Instructions for the task |
Return precisely the span of lines from the top of the material below to the line containing "SC = bpy.context.scene", both included. Pictures are excluded.

Material provided |
===
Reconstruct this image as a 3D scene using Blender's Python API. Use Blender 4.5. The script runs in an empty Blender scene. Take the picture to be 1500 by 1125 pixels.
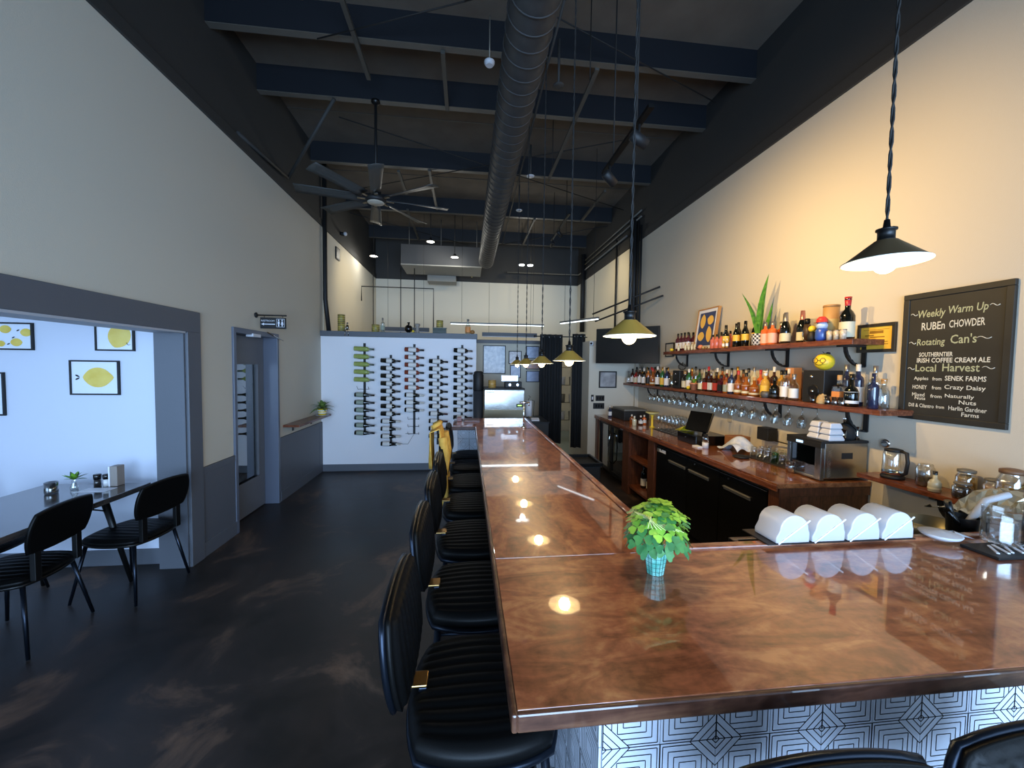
import bpy, math, random
from mathutils import Vector, Matrix, Euler
random.seed(7)
PI = math.pi
C = bpy.context.scene.collection
SC = bpy.context.scene

# ------------------------------------------------------------------ camera
cam_d = bpy.data.cameras.new('camera'); cam = bpy.data.objects.new('camera', cam_d); C.objects.link(cam)
cam_d.sensor_fit = 'HORIZONTAL'; cam_d.sensor_width = 36.0; cam_d.lens = 576.6 / 1500 * 36.0
cam_d.clip_start = 0.02; cam_d.clip_end = 100
_r = Vector((0.99345869, -0.11344781, 0.01301649)); _u = Vector((-0.00786192, 0.04576512, 0.99892129)); _f = Vector((0.11392113, 0.99248937, -0.04457384))
cam.matrix_world = Matrix(((_r.x, _u.x, -_f.x, 0), (_r.y, _u.y, -_f.y, 0), (_r.z, _u.z, -_f.z, 1.72), (0, 0, 0, 1)))
SC.camera = cam
# ------------------------------------------------------------------ colour management, world, big lights
SC.view_settings.view_transform = 'Standard'; SC.view_settings.look = 'None'
SC.view_settings.exposure = 0.1; SC.view_settings.gamma = 1.0; SC.view_settings.use_curve_mapping = False
W = bpy.data.worlds.new('sky'); SC.world = W; W.use_nodes = True
W.node_tree.nodes['Background'].inputs[0].default_value = (0.45, 0.66, 1.0, 1); W.node_tree.nodes['Background'].inputs[1].default_value = 1.0

def area(name, loc, rot, sx, sy, power, col, spread=PI):
    l = bpy.data.lights.new(name, 'AREA'); l.shape = 'RECTANGLE'; l.size = sx; l.size_y = sy; l.energy = power; l.color = col
    l.spread = spread; o = bpy.data.objects.new(name, l); C.objects.link(o); o.location = loc; o.rotation_euler = rot; return o
def spot(name, loc, target, power, col, size=60, blend=0.6, rad=0.03):
    l = bpy.data.lights.new(name, 'SPOT'); l.energy = power; l.color = col; l.spot_size = math.radians(size); l.spot_blend = blend; l.shadow_soft_size = rad
    o = bpy.data.objects.new(name, l); C.objects.link(o); o.location = loc
    o.rotation_euler = (Vector(target) - Vector(loc)).to_track_quat('-Z', 'Y').to_euler(); return o
def point(name, loc, power, col, rad=0.03):
    l = bpy.data.lights.new(name, 'POINT'); l.energy = power; l.color = col; l.shadow_soft_size = rad
    o = bpy.data.objects.new(name, l); C.objects.link(o); o.location = loc; return o
DAY = (0.44, 0.67, 1.0); WARM = (1.0, 0.72, 0.36)
# storefront daylight behind the camera, and the side dining room's window
area('daylight_storefront', (0.2, -2.9, 1.5), (PI / 2, 0, 0), 4.4, 2.4, 250, DAY, 2.0)
area('daylight_side_fill', (2.85, -1.7, 1.9), (0, PI / 2, 0), 2.0, 2.0, 66, DAY)  # added to brighten the left wall; the right wall has no window
area('daylight_dining_window', (-4.6, -1.2, 1.5), (PI / 2, 0, -0.25), 2.8, 2.0, 95, (0.42, 0.66, 1.0))
area('hall_linear_light', (.65, 8.5, 2.585), (0, 0, 0), 2.0, .04, 2.5, (0.85, 0.97, 1.0))
for _p, _w in (((-1.95, 8.6, 3.93), 9), ((-.73, 8.0, 4.09), 9), ((-.27, 8.3, 3.89), 9), ((1.32, 9.0, 3.95), 12), ((1.9, 9.3, 2.3), 3)): point('hall_downlight', _p, _w, (1.0, 0.97, 0.88), .05)  # the last is an unseen kitchen light with no fixture
spot('track_spot_light', (-1.1, 7.6, 3.98), (-2.3, 8.0, 2.9), 45, (1.0, 0.82, 0.5), 90, 1.0)  # unseen spot warming the hall's left wall

# ------------------------------------------------------------------ materials
def lin(c):
    if isinstance(c, str):
        c = [int(c[i:i + 2], 16) / 255 for i in (0, 2, 4)]
        c = [(x / 12.92 if x <= 0.04045 else ((x + 0.055) / 1.055) ** 2.4) for x in c]
    return (c[0], c[1], c[2], 1)
MATS = {}
def mat(name, col, rough=0.5, metal=0.0, noise=None, bump=0.0, scale=40.0, coat=0.0, emit=None, estr=0.0, spec=0.5, sheen=0.0, trans=0.0):
    if name in MATS: return MATS[name]
    m = bpy.data.materials.new(name); m.use_nodes = True; nt = m.node_tree; b = nt.nodes['Principled BSDF']
    c = lin(col); b.inputs['Base Color'].default_value = c; b.inputs['Roughness'].default_value = rough
    b.inputs['Metallic'].default_value = metal; b.inputs['Specular IOR Level'].default_value = spec
    if coat: b.inputs['Coat Weight'].default_value = coat; b.inputs['Coat Roughness'].default_value = 0.05
    if trans: b.inputs['Transmission Weight'].default_value = trans
    if emit is not None: b.inputs['Emission Color'].default_value = lin(emit); b.inputs['Emission Strength'].default_value = estr
    if noise or bump:
        tc = nt.nodes.new('ShaderNodeTexCoord'); n = nt.nodes.new('ShaderNodeTexNoise'); n.inputs['Scale'].default_value = scale; n.inputs['Detail'].default_value = 4
        nt.links.new(tc.outputs['Object'], n.inputs['Vector'])
        if noise:
            r = nt.nodes.new('ShaderNodeValToRGB'); c2 = lin(noise); r.color_ramp.elements[0].color = c; r.color_ramp.elements[1].color = c2
            r.color_ramp.elements[0].position = 0.35; r.color_ramp.elements[1].position = 0.68
            nt.links.new(n.outputs['Fac'], r.inputs['Fac']); nt.links.new(r.outputs['Color'], b.inputs['Base Color'])
        if bump:
            bp = nt.nodes.new('ShaderNodeBump'); bp.inputs['Strength'].default_value = bump; bp.inputs['Distance'].default_value = 0.01
            nt.links.new(n.outputs['Fac'], bp.inputs['Height']); nt.links.new(bp.outputs['Normal'], b.inputs['Normal'])
    MATS[name] = m; return m

def wood(name, dark, mid, light, axis='Y', rough=0.25, coat=0.0, sc=1.0, stretch=7.0):
    m = bpy.data.materials.new(name); m.use_nodes = True; nt = m.node_tree; b = nt.nodes['Principled BSDF']
    tc = nt.nodes.new('ShaderNodeTexCoord'); mp = nt.nodes.new('ShaderNodeMapping')
    s = [stretch * sc] * 3; s['XYZ'.index(axis)] = 1.0 * sc
    mp.inputs['Scale'].default_value = s
    n = nt.nodes.new('ShaderNodeTexNoise'); n.inputs['Scale'].default_value = 1.6; n.inputs['Detail'].default_value = 8; n.inputs['Roughness'].default_value = 0.62; n.inputs['Distortion'].default_value = 1.1
    n2 = nt.nodes.new('ShaderNodeTexNoise'); n2.inputs['Scale'].default_value = 14 * sc; n2.inputs['Detail'].default_value = 5
    mx = nt.nodes.new('ShaderNodeMix'); mx.inputs[0].default_value = 0.22
    r = nt.nodes.new('ShaderNodeValToRGB'); e = r.color_ramp.elements
    e[0].position = 0.36; e[0].color = lin(dark); e[1].position = 0.64; e[1].color = lin(light); k = e.new(0.5); k.color = lin(mid)
    nt.links.new(tc.outputs['Object'], mp.inputs['Vector']); nt.links.new(mp.outputs['Vector'], n.inputs['Vector']); nt.links.new(tc.outputs['Object'], n2.inputs['Vector'])
    nt.links.new(n.outputs['Fac'], mx.inputs[2]); nt.links.new(n2.outputs['Fac'], mx.inputs[3]); nt.links.new(mx.outputs[0], r.inputs['Fac'])
    nt.links.new(r.outputs['Color'], b.inputs['Base Color']); b.inputs['Roughness'].default_value = rough
    if coat: b.inputs['Coat Weight'].default_value = coat; b.inputs['Coat Roughness'].default_value = 0.03; b.inputs['Coat IOR'].default_value = 1.75; b.inputs['Specular IOR Level'].default_value = 0.3
    MATS[name] = m; return m

def thin_glass(name, tint=(1, 1, 1), refl=0.12, rough=0.02):
    m = bpy.data.materials.new(name); m.use_nodes = True; nt = m.node_tree
    for n in list(nt.nodes): nt.nodes.remove(n)
    o = nt.nodes.new('ShaderNodeOutputMaterial'); t = nt.nodes.new('ShaderNodeBsdfTransparent'); g = nt.nodes.new('ShaderNodeBsdfGlossy'); mx = nt.nodes.new('ShaderNodeMixShader'); lw = nt.nodes.new('ShaderNodeLayerWeight')
    mr = nt.nodes.new('ShaderNodeMapRange'); mr.inputs['To Min'].default_value = refl; mr.inputs['To Max'].default_value = 0.85; lw.inputs['Blend'].default_value = 0.25
    t.inputs[0].default_value = (*tint, 1); g.inputs['Roughness'].default_value = rough
    nt.links.new(lw.outputs['Facing'], mr.inputs['Value']); nt.links.new(mr.outputs[0], mx.inputs[0]); nt.links.new(t.outputs[0], mx.inputs[1]); nt.links.new(g.outputs[0], mx.inputs[2]); nt.links.new(mx.outputs[0], o.inputs[0])
    MATS[name] = m; return m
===
Task result |
Reconstruct this image as a 3D scene using Blender's Python API. Use Blender 4.5. The script runs in an empty Blender scene. Take the picture to be 1500 by 1125 pixels.
import bpy, math, random
from mathutils import Vector, Matrix, Euler
random.seed(7)
PI = math.pi
C = bpy.context.scene.collection
SC = bpy.context.scene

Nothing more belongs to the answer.